Nous avons des curés très orthodoxes, très peu anarchistes, qui signent la pétition et la colportent dans les hameaux pour la faire signer à ceux qui le peuvent ; ces sages pasteurs ne concevraient pas qu’une demande si légitime pût éveiller des soupçons et rencontrer des obstacles.

Le nôtre nous a dit :

« — La cause des malheureux est sacrée, et je croirais me manquer à moi-même, si je lui refusais mon concours.

» Tous les membres du clergé n’ont pas oublié qu’ils sont citoyens français. Les propriétaires les plus prudents comprennent que la misère publique les menace, et le grand nombre des hommes de la classe moyenne n’apportent pas les répugnances qu’on leur suppose à voir améliorer le sort des prolétaires.

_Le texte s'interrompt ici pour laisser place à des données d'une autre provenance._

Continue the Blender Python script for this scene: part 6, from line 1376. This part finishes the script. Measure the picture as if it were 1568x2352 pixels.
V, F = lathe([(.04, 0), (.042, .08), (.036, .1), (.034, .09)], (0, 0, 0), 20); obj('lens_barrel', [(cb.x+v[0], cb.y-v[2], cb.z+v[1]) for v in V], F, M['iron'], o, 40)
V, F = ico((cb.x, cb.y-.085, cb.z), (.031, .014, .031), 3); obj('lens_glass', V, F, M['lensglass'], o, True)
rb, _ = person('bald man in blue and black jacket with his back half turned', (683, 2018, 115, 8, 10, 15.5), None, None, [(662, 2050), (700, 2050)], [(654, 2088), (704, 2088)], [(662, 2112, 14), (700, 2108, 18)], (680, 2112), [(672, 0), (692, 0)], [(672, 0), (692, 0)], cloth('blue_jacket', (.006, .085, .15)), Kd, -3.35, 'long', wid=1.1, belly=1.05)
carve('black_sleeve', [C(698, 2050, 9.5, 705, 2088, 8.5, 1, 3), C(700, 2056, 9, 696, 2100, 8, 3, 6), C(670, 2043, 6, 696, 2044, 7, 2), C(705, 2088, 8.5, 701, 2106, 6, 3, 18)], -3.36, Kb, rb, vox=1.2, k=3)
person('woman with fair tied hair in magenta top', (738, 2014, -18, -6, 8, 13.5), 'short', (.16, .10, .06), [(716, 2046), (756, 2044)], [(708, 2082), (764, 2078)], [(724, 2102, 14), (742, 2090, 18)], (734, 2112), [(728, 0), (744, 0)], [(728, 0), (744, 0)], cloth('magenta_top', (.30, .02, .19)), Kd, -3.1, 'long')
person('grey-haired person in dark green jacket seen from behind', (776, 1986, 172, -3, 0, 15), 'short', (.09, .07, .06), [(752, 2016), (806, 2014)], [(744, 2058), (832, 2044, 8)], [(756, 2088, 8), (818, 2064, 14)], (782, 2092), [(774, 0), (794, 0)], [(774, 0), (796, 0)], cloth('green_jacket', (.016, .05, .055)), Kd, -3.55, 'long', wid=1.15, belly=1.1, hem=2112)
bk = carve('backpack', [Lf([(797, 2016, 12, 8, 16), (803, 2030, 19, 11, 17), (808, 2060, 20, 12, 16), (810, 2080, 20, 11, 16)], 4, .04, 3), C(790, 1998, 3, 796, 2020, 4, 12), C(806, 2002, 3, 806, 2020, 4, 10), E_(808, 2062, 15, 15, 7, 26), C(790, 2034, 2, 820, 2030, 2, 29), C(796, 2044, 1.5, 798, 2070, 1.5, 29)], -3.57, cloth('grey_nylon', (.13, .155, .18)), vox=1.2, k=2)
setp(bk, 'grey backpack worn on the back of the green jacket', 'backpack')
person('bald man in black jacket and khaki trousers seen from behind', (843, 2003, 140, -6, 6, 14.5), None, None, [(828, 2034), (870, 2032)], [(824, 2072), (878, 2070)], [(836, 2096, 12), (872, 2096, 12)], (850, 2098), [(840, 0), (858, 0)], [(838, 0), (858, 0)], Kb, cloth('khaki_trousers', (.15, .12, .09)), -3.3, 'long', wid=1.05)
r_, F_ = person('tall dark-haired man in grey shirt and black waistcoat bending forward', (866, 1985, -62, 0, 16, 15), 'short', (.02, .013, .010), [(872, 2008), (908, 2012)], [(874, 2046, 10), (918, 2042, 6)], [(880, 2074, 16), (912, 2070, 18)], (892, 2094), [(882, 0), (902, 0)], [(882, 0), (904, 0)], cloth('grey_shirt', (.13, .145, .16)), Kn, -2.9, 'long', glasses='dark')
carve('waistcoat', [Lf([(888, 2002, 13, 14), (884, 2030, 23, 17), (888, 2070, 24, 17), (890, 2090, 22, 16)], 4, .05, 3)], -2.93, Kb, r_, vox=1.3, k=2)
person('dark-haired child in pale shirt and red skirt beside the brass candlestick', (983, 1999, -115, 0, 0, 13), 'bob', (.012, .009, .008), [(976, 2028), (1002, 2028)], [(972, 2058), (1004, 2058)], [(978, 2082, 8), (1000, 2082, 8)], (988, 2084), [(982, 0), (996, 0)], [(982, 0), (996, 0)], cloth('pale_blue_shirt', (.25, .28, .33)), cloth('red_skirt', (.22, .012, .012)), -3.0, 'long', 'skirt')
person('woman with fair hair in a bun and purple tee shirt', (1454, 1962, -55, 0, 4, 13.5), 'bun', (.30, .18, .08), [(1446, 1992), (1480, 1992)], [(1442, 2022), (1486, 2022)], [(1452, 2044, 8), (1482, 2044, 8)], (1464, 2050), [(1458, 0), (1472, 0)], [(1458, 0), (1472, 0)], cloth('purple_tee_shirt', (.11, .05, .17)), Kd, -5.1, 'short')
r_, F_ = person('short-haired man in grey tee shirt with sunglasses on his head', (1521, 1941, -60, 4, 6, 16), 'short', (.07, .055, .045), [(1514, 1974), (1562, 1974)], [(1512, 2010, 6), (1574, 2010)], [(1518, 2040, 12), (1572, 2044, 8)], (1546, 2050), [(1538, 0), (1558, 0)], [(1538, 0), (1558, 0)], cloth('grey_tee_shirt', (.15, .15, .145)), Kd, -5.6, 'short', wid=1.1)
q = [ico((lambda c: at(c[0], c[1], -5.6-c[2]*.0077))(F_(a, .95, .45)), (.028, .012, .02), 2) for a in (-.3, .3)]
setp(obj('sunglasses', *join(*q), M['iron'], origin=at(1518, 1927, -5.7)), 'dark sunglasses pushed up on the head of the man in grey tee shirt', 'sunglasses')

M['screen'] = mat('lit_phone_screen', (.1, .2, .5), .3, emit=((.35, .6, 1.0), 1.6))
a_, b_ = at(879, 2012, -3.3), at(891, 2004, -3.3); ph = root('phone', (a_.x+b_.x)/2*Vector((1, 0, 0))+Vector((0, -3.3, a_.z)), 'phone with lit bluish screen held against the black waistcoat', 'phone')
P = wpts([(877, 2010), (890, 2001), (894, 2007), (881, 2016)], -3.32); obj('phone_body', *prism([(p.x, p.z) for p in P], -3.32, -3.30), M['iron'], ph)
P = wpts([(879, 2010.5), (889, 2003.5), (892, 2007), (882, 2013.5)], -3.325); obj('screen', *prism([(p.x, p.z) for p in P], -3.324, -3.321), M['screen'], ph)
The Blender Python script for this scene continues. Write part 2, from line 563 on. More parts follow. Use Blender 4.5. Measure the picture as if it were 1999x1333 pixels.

» Mais qui suppose cela, ce n’est pas nous, c’est l’esprit du Gouvernement ; c’est pour son plaisir que le Gouvernement ferme l’oreille aux cris de la misère et du désespoir. Eh bien, dites hardiment à ceux qui gouvernent qu’ils se trompent et qu’ils font injure à la France. La petite bourgeoisie, c’est-à-dire la grande, puisque c’est la majorité, n’est pas solidaire des intérêts sordides d’une poignée de capitalistes qui corrompent ou effrayent le pouvoir. Non, les hommes ne sont pas si méchants, et ceux qui ne sont pas très bons, sentent tellement la puissance d’une opinion fondée sur la justice, qu’ils rougiraient de s’élever contre les justes réclamations du pauvre. On ne s’attache pas les hommes en leur prêchant la doctrine du mal. On les égare, on les avilit un instant ; mais la voix de Dieu est plus forte que celle du mensonge. Elle parle au fond des consciences et il arrive bientôt qu’une nation méprisée au point d’être gouvernée par la corruption, s’indigne, se relève et méprise à son tour les idées monstrueuses qu’on a voulu lui suggérer. Si je ne me trompe, la pétition sera surtout signée dans les campagnes par les propriétaires. Ceux-là, seuls, peuvent faire lire le nom qu’ils portent ; mais, du moins, il y en aura peu qui hésiteront à le faire connaître.

» Puisse leur suffrage éclairer l’opinion des Chambres et les faire enfin réfléchir ! »

décembre 1844.
  1. La pétition pour l’organisation du travail.